Этому Гермесу, которому „цепи, спадающие с уст, служат лишь для того, чтобы обвить своих прозелитов золотыми узами”, поэт противопоставляет „пятое искусство” — новое воплощение Протея. По его мнению, сущность киноискусства — всегда говорить правду, „ибо разве не бросается всем в глаза, что кинематография — искусство реальности — преследует совсем иную цель, стремясь, насколько возможно, точно, правдиво, без всяких отклонений и стилизаций и всеми присущими ему точными средствами показать правду?

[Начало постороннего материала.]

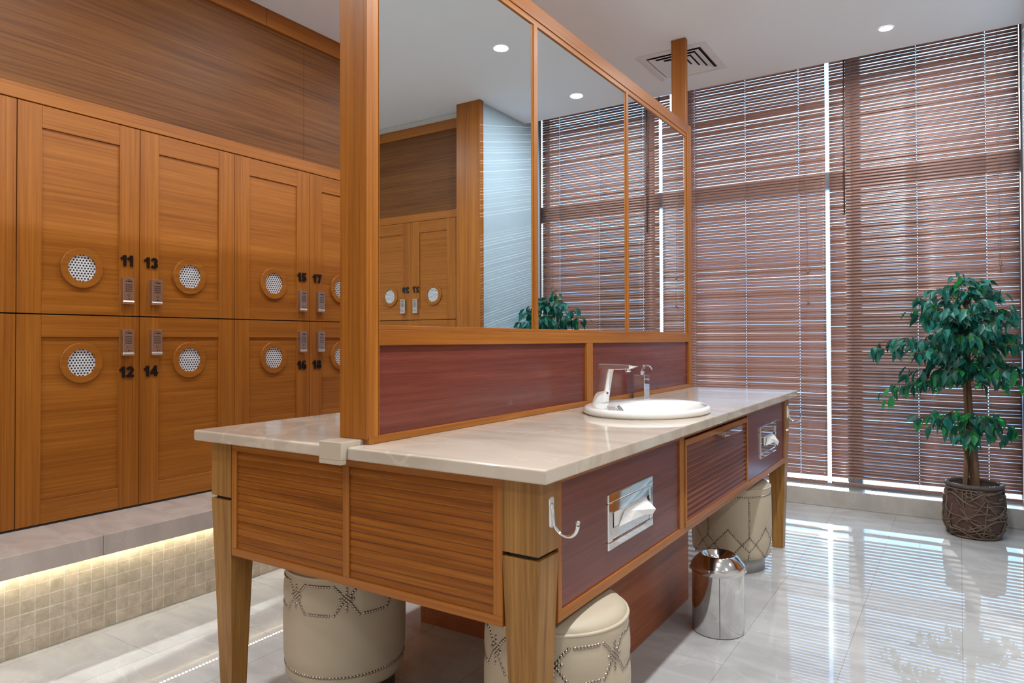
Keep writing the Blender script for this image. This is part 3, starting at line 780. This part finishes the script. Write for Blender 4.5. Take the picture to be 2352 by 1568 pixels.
def nails(pattern, a0):
    R = .2; P = []
    def line(a, z, b, y, n):
        for k in range(n+1): P.append((a+(b-a)*k/n, z+(y-z)*k/n))
    if pattern == 'star':
        n = 7; st = 2*PI/n; zc = .358
        for k in range(n):
            a = a0+k*st
            for dz in (-.034, -.023, -.0115, 0, .0115, .023, .034): P.append((a, zc+dz))
            for da in (-.108, -.066, .066, .108): P.append((a+da, zc+.001))
            for q in (1, 2):
                for s1 in (-1, 1):
                    for s2 in (-1, 1): P.append((a+s1*.034*q, zc+s2*.006*q))
            for s2, zz in ((1, .040), (-1, -.048)):
                line(a+.10, zc+s2*.021, a+.20*st+.02, zc+zz, 3); line(a+.28*st+.03, zc+zz, a+.72*st-.03, zc+zz, 7); line(a+.80*st-.02, zc+zz, a+st-.10, zc+s2*.021, 3)
        for k in range(112): P.append((2*PI*k/112, .118))
    else:
        n = 6; st = 2*PI/n; zc = .150; b = st*.65
        for k in range(n):
            a = a0+k*st                              # left crossing of the big diamond
            for s2 in (-1, 1):
                line(a, zc, a+b/2, zc+s2*.072, 9); line(a+b/2, zc+s2*.072, a+b, zc, 9)
                line(a+b, zc, a+(b+st)/2, zc+s2*.034, 4); line(a+(b+st)/2, zc+s2*.034, a+st, zc, 4)
            mid = a+(b+st)/2
            line(mid, zc+.044, mid, .372, 17); line(mid, zc-.045, mid, zc-.072, 3)
        for k in range(112): P.append((2*PI*k/112, .383))
    return P
def toward(c): return math.atan2(-c[1], -c[0])
c = (-1.743, 1.663); stool(c, STBASE, 'star', toward(c)+math.radians(1), 'cream leather studded stool at the left front leg of the vanity')
c = (-.935, 1.671); stool(c, STBASE, 'star', toward(c)+math.radians(-2.7), 'cream leather studded stool behind the right front leg', H=.428)
c = (-1.004, 3.645); stool(c, STBASEG, 'diamond', toward(c)+math.radians(-23.4), 'cream leather stool with diamond studding by the far leg', H=.415)

# ------------------------------------------------------------------ bin
bn = thing('waste_bin', (-.822, 2.79, 0), 'small polished steel round waste bin on the floor by the vanity', 'bin')
c = (-.822, 2.79, 0)
m = MB(); m.lathe(c, [(.098, .001), (.101, .004), (.101, .248)], 64, cap0=True); b_ = m.build('body', STEEL, bn)
a = toward(c)+.06
m = MB(); m.box(-.0012, .0012, -.0006, .0006, .006, .236)
m.v = [(c[0]+.1012*math.cos(a)-y*math.cos(a)*0-x*math.sin(a), c[1]+.1012*math.sin(a)+x*math.cos(a), z) for x, y, z in m.v]; 
m.build('seam', plain('seam shadow', (.12, .11, .10), .4, metal=.6), b_)
m = MB(); m.lathe(c, [(.1015, .236), (.1045, .238), (.1045, .262), (.1025, .266), (.085, .288), (.070, .302), (.066, .304), (.062, .3015), (.048, .287), (.037, .279), (.034, .262)], 64); m.build('lid', STEEL, bn)
m = MB(); m.lathe(c, [(.001, .24), (.09, .24)], 32); m.build('dark_inside', HOLE, bn)  # flat dark disc stands in for the shade inside the bin
for s_ in (1, -1):
    aa = toward(c)+s_*1.45; m = MB()
    m.dome((c[0]+.1035*math.cos(aa), c[1]+.1035*math.sin(aa), .246), (math.cos(aa), math.sin(aa), 0), .010, .008, 12, 2)
    m.build('pivot_stud', STEEL, bn)

# ------------------------------------------------------------------ blinds
def blind(x0, x1, ladders, holes, wand_x, cord_x, knobs, seed, label):
    rnd = random.Random(seed); YB = 5.272
    t = thing('wooden_blind', ((x0+x1)/2, YB, .16), label, 'blind', 'wooden venetian blinds across the window')
    pitch = .0213; z = .2155; m = MB(); wdt = .0250
    cuts = sorted(ladders+holes)
    xs = {x0, x1}
    for c in cuts: xs |= {c-.0021, c+.0021}
    k = x0
    while k < x1:
        if all(abs(k-c) > .02 for c in cuts): xs.add(k)
        k += .09
    xs = sorted(xs)
    phase = [rnd.uniform(0, 6.28) for _ in range(200)]
    row = 0
    while z < 3.24:
        up = min(1, max(0, (z-1.4)/1.2))
        gap = .0009+.0017*up+max(-.0005, rnd.gauss(0, .0002+.0012*up)); q = (pitch-gap)/wdt   # opening seen from eye height
        am = math.atan((z-1.16)/5.3)
        base = math.degrees(math.asin(min(1, q*math.cos(am)))+am)
        loose = rnd.random() < (.03+.16*up)
        p1, p2 = rnd.uniform(0, 6.28), rnd.uniform(0, 6.28)
        dz = rnd.gauss(0, .0005+.0006*up)
        i = len(m.v)
        for x in xs:
            u = (x-x0)/(x1-x0)
            th = base+1.2*math.sin(u*5+p1)*(.3+up)
            if loose: th -= 4.5*max(0, math.sin(u*4.2+p2))**.6
            th = math.radians(th); ct_, st_ = math.cos(th), math.sin(th)
            for s_ in (-1, -.42, .05, .42, 1):
                h = s_*wdt/2; cr = .0016*(1-s_*s_)
                # room edge is low: y falls as z falls; crown faces the room
                m.v.append((x, YB+h*ct_-cr*st_, z+dz+h*st_+cr*ct_))
        for a in range(len(xs)-1):
            ishole = any(abs((xs[a]+xs[a+1])/2-c) < .001 for c in cuts)
            for b in range(4):
                if ishole and b in (1, 2): continue   # route hole of the ladder cord
                q = i+a*5+b; m.f.append((q, q+5, q+6, q+1)); m.m.append(0); m.sm.append(True)
        z += pitch; row += 1
    m.build('slats', SLAT, t, solid=.0011, recalc=False)
    B(x0, x1, YB-.012, YB+.012, .158, .176).build('bottom_rail', SLAT, t, bevel=.003)
    B(x0, x1, YB-.02, YB+.022, 3.25, 3.299).build('head_rail', SLAT, t)
    for c in ladders:
        m = MB()
        for dy in (-.0075, .0115): m.tube([(c-.0022, YB+dy, .165), (c-.0022, YB+dy, 3.25)], .0006, 5)
        m.tube([(c, YB, .17), (c, YB, 3.25)], .0005, 5)
        m.dome((c, YB-.004, .158), (0, 0, -1), .006, .008, 10, 2)
        m.build('ladder_cord', CORD, t)
    if wand_x is not None:
        m = MB(); m.tube([(wand_x, YB-.020, 3.24), (wand_x-.001, YB-.022, 2.03)], .0052, 8); m.dome((wand_x-.001, YB-.022, 2.03), (0, 0, -1), .006, .012, 8, 2)
        m.build('tilt_wand', WANDM, t)
    if cord_x is not None:
        for j, (kx, kz) in enumerate(knobs):
            m = MB(); m.tube([(cord_x+.004*j, YB-.018, 3.24), (cord_x+.004*j, YB-.019, 2.4), (kx, YB-.020, kz+.02)], .0008, 5)
            pc = m.build('pull_cord', CORD, t)
            m = MB(); m.lathe((kx, YB-.020, kz-.012), [(.001, 0), (.007, .003), (.008, .012), (.005, .022), (.007, .028), (.002, .034)], 14); m.build('knob', CORD, pc)
    return t
S = 5.272/5.25
blind(-.752*S, .318*S, [-.614*S, -.227*S, .148*S], [], -.655*S, .207*S, [(.211*S, 1.59), (.219*S, 1.62)], 11, 'brown wooden blind in the corner behind the potted tree')
blind(-1.878*S, -.778*S, [-1.705*S, -1.323*S, -.952*S], [], -1.80*S, -.905*S, [(-.893*S, 1.64), (-.891*S, 1.42)], 23, 'brown wooden blind between the mirror post and the bright slit')
blind(-3.02*S, -1.902*S, [-2.86*S, -2.45*S, -2.04*S], [], -1.984*S, None, [], 37, 'brown wooden blind mostly hidden behind the mirror partition')

# ------------------------------------------------------------------ ceiling fixtures
def downlight(x, y, label):
    t = thing('ceiling_downlight', (x, y, 3.0), label, 'light', 'round recessed ceiling lights')
    m = MB(); m.lathe((x, y, 0), [(.042, 2.9995), (.0415, 2.9965), (.037, 2.9955), (.036, 2.9975)], 40); m.build('trim_ring', PLASTICW, t)
    m = MB(); m.quad([(x+.0365*math.cos(2*PI*k/32), y+.0365*math.sin(2*PI*k/32), 2.9975) for k in range(32)]); m.build('lens', LAMPON, t)
downlight(-.350, 4.630, 'round recessed ceiling light nearest the blinds')
downlight(-.348, 3.610, 'round recessed ceiling light seen only in the mirror')

av = thing('air_vent', (-1.532, 4.462, 3.0), 'square white ceiling air vent beside the far mirror post', 'vent')
vx0, vx1, vy0, vy1 = -1.763, -1.302, 4.222, 4.702
def sq(m, o, z0, i_, z1, mat=0):
    """square ring sloping from inset o at height z0 to inset i_ at z1"""
    A = [(vx0+o, vy0+o, z0), (vx1-o, vy0+o, z0), (vx1-o, vy1-o, z0), (vx0+o, vy1-o, z0)]
    C = [(vx0+i_, vy0+i_, z1), (vx1-i_, vy0+i_, z1), (vx1-i_, vy1-i_, z1), (vx0+i_, vy1-i_, z1)]
    for k in range(4): m.quad([A[k], A[(k+1) % 4], C[(k+1) % 4], C[k]], mat)
m = MB(); sq(m, 0, 2.9995, 0, 2.993); sq(m, 0, 2.993, .040, 2.990); sq(m, .040, 2.990, .048, 2.994); sq(m, .048, 2.994, .052, 2.9985)
fr = m.build('frame', PLASTICW, av)
m = MB(); m.quad([(vx0+.03, vy0+.03, 2.9992), (vx1-.03, vy0+.03, 2.9992), (vx1-.03, vy1-.03, 2.9992), (vx0+.03, vy1-.03, 2.9992)]); m.build('duct_void', HOLE, av)
for k in range(4):
    o = .064+.040*k
    m = MB(); sq(m, o, 2.989, o+.034, 2.9985); m.build('louvre_ring', PLASTICW, av, solid=.0012)
for px, py in (((vx0+vx1)/2, vy0+.02), ((vx0+vx1)/2, vy1-.02), (vx0+.02, (vy0+vy1)/2), (vx1-.02, (vy0+vy1)/2)):
    m = MB(); m.dome((px, py, 2.9915), (0, 0, -1), .004, .0015, 8, 1); m.build('screw', STEEL, fr)

# ------------------------------------------------------------------ potted tree
pc = Vector((.064, 4.945, 0))
pt = thing('potted_tree', tuple(pc), 'leafy green ficus tree in a vine woven basket by the blinds', 'plant')
rnd = random.Random(5)
prof = [(.118, .0), (.132, .012), (.146, .05), (.153, .10), (.152, .17), (.146, .23), (.140, .275), (.139, .295)]
m = MB(); m.lathe(tuple(pc), prof, 48, cap0=True, fn=lambda r, z, a: r+.003*math.sin(a*7+z*40)+.002*math.sin(a*13)); 
m.lathe(tuple(pc), [(.139, .295), (.128, .295), (.126, .24)], 48)
bk = m.build('basket', BASK, pt)
def brad(z):
    for (r0, z0), (r1, z1) in zip(prof, prof[1:]):
        if z0 <= z <= z1: return r0+(r1-r0)*(z-z0)/(z1-z0)
    return .139
m = MB()
for k in range(125):
    a = rnd.uniform(0, 6.28); z = rnd.uniform(.02, .27); da = rnd.uniform(.5, 1.5)*rnd.choice((-1, 1)); dz = rnd.gauss(0, .10)
    if k % 6 == 0: da *= .15; dz = rnd.choice((-.2, .2))
    ph = rnd.uniform(0, 6); pts = []
    for i in range(13):
        u = i/12; zz = min(.282, max(.010, z+dz*u+.014*math.sin(u*6+ph))); aa = a+da*u
        r = brad(zz)+.004+.004*math.sin(u*9+ph)
        pts.append((pc.x+r*math.cos(aa), pc.y+r*math.sin(aa), zz))
    m.tube(pts, rnd.uniform(.0022, .0052), 6)
m.build('vine_weave', VINE, bk)
m = MB()
for s_ in range(3):
    m.tube([(pc.x+(.140+.006*math.cos(k*.9+s_*2.09))*math.cos(2*PI*k/140), pc.y+(.140+.006*math.cos(k*.9+s_*2.09))*math.sin(2*PI*k/140), .302+.006*math.sin(k*.9+s_*2.09)) for k in range(140)], .0068, 7, closed=True)
m.build('rope_rim', ROPE, bk)
m = MB(); m.lathe((pc.x, pc.y, 0), [(.001, .262), (.06, .264), (.127, .258)], 32); m.build('moss', SOIL, pt)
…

… И в противовес Гермесу, который мечтает дать человечеству бальзам благотворной лжи, перед вашим взором возникает „Молчание”, а в нем с кинематографической точностью заключена иная ложь… Новая ложь? Чистая правда.
… Мы ускоряем ее расцвет… и вот отвергнутое высшее искусство слова и мужественный дух отвлеченного мышления станут постепенно исключительным достоянием все более и более ограниченного избранного круга… Точно так же, когда стало расцветать искусство фотографии, живопись ловко укрылась в субъективизме и абстракции.
… Итак, слава киноискусству — всемирному языку масс. Поможем этой молодой силе раздвинуть границы ее владений до пределов всей планеты, и пусть ее победа докажет, что этот мир не мертв.
Пусть Гермес преклонит колени перед безмолвным Протеем”.
Если отважиться убрать все эти „герметические” заслоны, можно увидеть, что текст дышит благородной искренностью. Исходя из мыслей Уитмена, Л’Эрбье считает киноискусство по своей сущности народным и созданным для народных масс. Он хочет, чтобы искусство, которое, по его мнению, исчерпало себя, было разрушено новой формой изобразительных средств, объединяющей людей „за всеми границами ”и созданной для демократического общества. Здесь находишь влияние благородных идей, возвысивших Л’Эрбье в начале войны. Но поняли ли массы, которым он мечтал служить, его изощренную речь, необыкновенные обороты его фраз и мыслей, расцвеченных мифологическими и философскими ссылками?
Марсель Л’Эрбье дебютировал в кино как сценарист, написав сценарий фильма „Поток”.